The P&O board immediately recommended the 520p-a-share bid, having earlier
yesterday backed a 3.5bn pound offer from the Port Authority of Singapore.
That offer from PSA, worth 470p a share, had trumped an earlier agreed bid
from DP World pitched at 443p a share last year.
Nick LUff, the finance director of P&O, said the latest Dubai offer came in
yestereday afternoon and it was a "relatively easy decision for the board"
to back it. He pointed out that DP World, whose chairman is Sultan Ahmed Bin
Sulayem, had already received all regulatory clearances for its deal.
"This is a very attractive offer for our shareholders and it is about as
deliverable as you can get," Mr. Luff said.
The DP World bid comes at a hefty 71 per cent premium to the P&O share price
before its original approach. As both DP World and PSA are state-owned
entities that want to acquire P&O for strong strategic reasons, normal
financial considerations do not necessarily apply. So it is possible the
bidding war is not over.
Earlier in the day, some City sources had expressed surprise that PSA had
not gone for a more aggressive bid, though analysts believed it had the
capacity to increase its offer. DP World appeared to have pitched its bid at
a level calculated to try to deliever a killer punch.
Investors, lead by hedge funds, had read the situation well, with P&O shares
closing at 522p yesterday, well before DP World announced its move.
P&O, which owns ports around the world, is seen as the last independent
player available in the sector. The industry is led by Hong Kong's
Hutchison, with a 13 per cent market share, followed by PSA with 9 per cent,
Denmark's AP Moeller with 7 per cent and P&O with 5 per cent. So buying P&O
would enable PSA to leapfrog Hutchison to take the top slot.
The acquisition of the 168-year-old P&O by DP World would make it the No.3
player and thwart PSA's leadership ambitions. P&O has 29 ports, including
key assets in the fast-growing Asian economies.

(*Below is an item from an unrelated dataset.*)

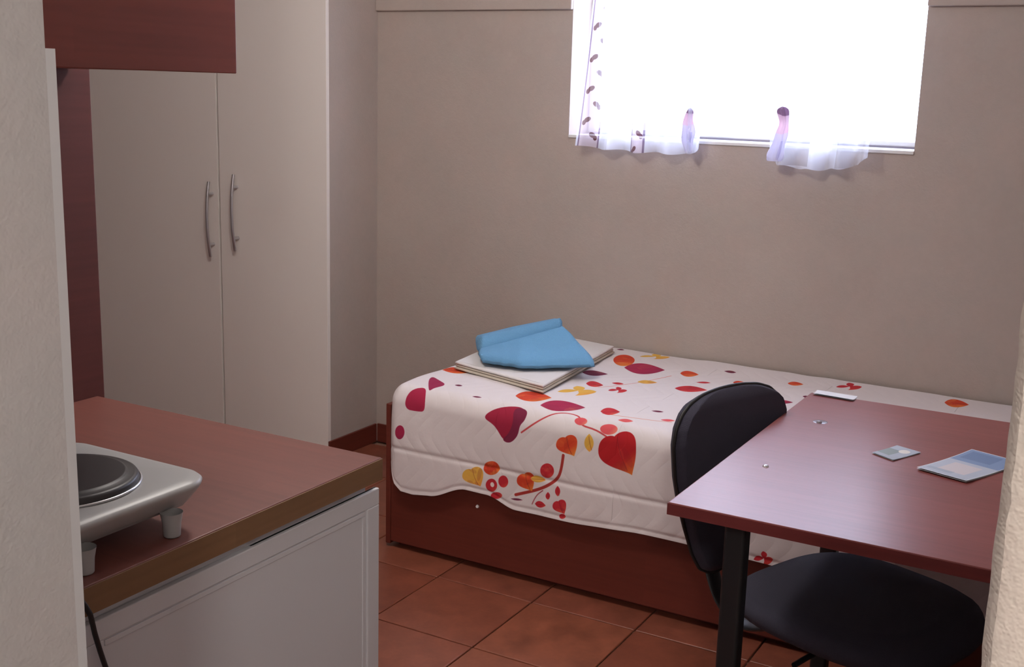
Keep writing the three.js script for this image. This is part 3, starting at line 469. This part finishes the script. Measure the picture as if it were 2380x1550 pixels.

A PSA-P&O deal would face some regulatory problems, especially at the port
of Antwerp, which the combined entity would control almost completely. If
the British company does end up with PSA, a break fee of 34m pounds would be
payable to DP World.
P&O will now press ahead with a shareholder meeting scheduled for 13
February, unless a competing offer worth 546p a share or more emerges. A
victory for Dubai would be the second time it has beaten Singapore in a bid
battle. In 2004, DP World paid US$1.15bn for the global port assets of the
US group CSX Corp, when PSA had reportedly bid US$1bn.